Development is development whether it’s League, Cups or even dare I say, the EFL Trophy.

And the mention of the EFL Trophy is interesting because as some fans will be aware, Luton Town have either been fined around £5000 or will be fined following match day one where they didn’t comply with the team selection rules that League One and Two clubs have to.

They gave debuts to five new young players in their two one victory over Gillingham in August.

Whatever the fall out might be from that, Luton manager Nathan Jones is only concerned about the best for his club, and for their two nil victory over West Bromwich Albion in midweek he made a further eleven changes in a further breach of the rules.

But interestingly given all the talk of youngsters, the future and youth in the competition, he selected eight players under the age of 21.

Doesn’t comply with with the rules, but more than complies with the spirit of what the EFL Trophy was sold on – and with eight under the age of 21, he actually surpassed by two the number Academy sides need to play and he’s likely to be punished for it.

It’s bizarre, but food for thought isn’t it – he told Luton’s official site.

‘If anyone wants to fine us for that group of youngsters, I’ll pay the fine myself, because it would be an absolute disgrace.’

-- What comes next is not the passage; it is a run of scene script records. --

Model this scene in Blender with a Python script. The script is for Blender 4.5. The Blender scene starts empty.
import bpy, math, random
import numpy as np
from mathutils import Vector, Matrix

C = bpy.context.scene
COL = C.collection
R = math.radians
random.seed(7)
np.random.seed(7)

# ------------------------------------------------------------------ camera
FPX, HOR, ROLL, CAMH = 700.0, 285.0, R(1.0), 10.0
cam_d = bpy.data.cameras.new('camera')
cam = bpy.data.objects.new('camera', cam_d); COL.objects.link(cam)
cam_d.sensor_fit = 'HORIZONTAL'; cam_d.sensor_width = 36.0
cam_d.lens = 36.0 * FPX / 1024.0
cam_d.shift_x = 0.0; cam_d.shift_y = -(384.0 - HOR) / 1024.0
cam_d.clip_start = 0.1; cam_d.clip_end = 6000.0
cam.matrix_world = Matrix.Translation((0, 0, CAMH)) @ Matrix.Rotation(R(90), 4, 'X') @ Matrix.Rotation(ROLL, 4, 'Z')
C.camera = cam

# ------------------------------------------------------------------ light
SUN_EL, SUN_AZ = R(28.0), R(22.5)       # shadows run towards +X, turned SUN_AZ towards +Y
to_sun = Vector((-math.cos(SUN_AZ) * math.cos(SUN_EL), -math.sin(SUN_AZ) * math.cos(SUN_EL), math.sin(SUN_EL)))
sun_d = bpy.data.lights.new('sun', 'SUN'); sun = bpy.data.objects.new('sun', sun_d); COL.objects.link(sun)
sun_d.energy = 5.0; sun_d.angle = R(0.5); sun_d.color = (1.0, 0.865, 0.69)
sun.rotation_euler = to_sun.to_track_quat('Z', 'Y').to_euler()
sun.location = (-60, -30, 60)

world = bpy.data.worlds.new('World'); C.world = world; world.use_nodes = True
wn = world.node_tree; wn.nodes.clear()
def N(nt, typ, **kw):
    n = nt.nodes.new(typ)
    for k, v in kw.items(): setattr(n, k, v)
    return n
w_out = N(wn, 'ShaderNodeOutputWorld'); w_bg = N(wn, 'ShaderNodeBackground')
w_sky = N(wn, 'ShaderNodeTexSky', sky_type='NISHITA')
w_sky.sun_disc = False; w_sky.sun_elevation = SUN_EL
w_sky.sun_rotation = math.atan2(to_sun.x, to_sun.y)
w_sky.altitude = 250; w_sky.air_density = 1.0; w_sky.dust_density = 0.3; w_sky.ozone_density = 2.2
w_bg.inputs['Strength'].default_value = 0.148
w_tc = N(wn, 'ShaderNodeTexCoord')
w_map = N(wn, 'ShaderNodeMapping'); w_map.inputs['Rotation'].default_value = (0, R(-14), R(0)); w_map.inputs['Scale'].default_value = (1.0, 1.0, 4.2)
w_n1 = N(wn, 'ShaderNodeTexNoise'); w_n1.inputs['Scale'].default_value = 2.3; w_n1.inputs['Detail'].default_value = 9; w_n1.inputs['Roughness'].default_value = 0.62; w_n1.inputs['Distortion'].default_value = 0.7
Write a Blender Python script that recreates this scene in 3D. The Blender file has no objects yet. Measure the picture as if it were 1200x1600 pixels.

With League One and Two clubs in the EFL Trophy still held to the five highest appearances makers in the team, and five who played in the previous fixture, or will play in the following fixture – well it’s a nonsense isn’t it.

Jones continued.

‘Premier League sides are allowed to develop their youngsters. I’m telling you, ours are better. Why can’t we play ours? Anyone who’s involved – the EFL, Checkatrade, the FA – who wants to fine us, watch the game because you lot could be recognising these Luton youngsters sooner than you think.’

Bradford came up with a different way of trying to stay within the selection rules themselves this midweek.

They started with first choice goalkeeper Colin Doyle, and then substituted him three minutes after kick off.

Kenny Black, assistant manager, opened with a joke, before explaining.

‘He didn’t have a particularly good first 45 seconds. The rules are there, we’d have loved to have played some more young kids but have first-team guys that need games. We adhere to the rules. Rouven Sattelmaier did very well in the Stoke game so was a little disappointed not to get the full 90 minutes. All we’re doing is trying to keep everyone happy.’

West Bromwich Albion assistant head coach Ben Garner also had an interesting outlook on the timing of the EFL Trophy games which I hadn’t previously considered.

‘These games are great. The only shame with the competition is that they’ve arranged these games when some of our more talented players were away with their country, so they can’t feature.’

And for the Academy sides involved it is actually a very valid point – as it will be for League One and Two clubs who have their talented youngsters out with Under 21, 20, 19 and so on national sides.

But if this new fund is to promote Football League clubs into giving more opportunities to youngsters – remove the hypocrisy of punishing any League One or Two club that does just that, but not in a competition of your choosing.

It’s either about a failed attempt to pander to the Football Association and the Premier League, before they mostly turned you down, or it’s about development.

Make the decision and decide the rules based on the spirit of what’s being sold, or stop selling the spirit and call it what it is.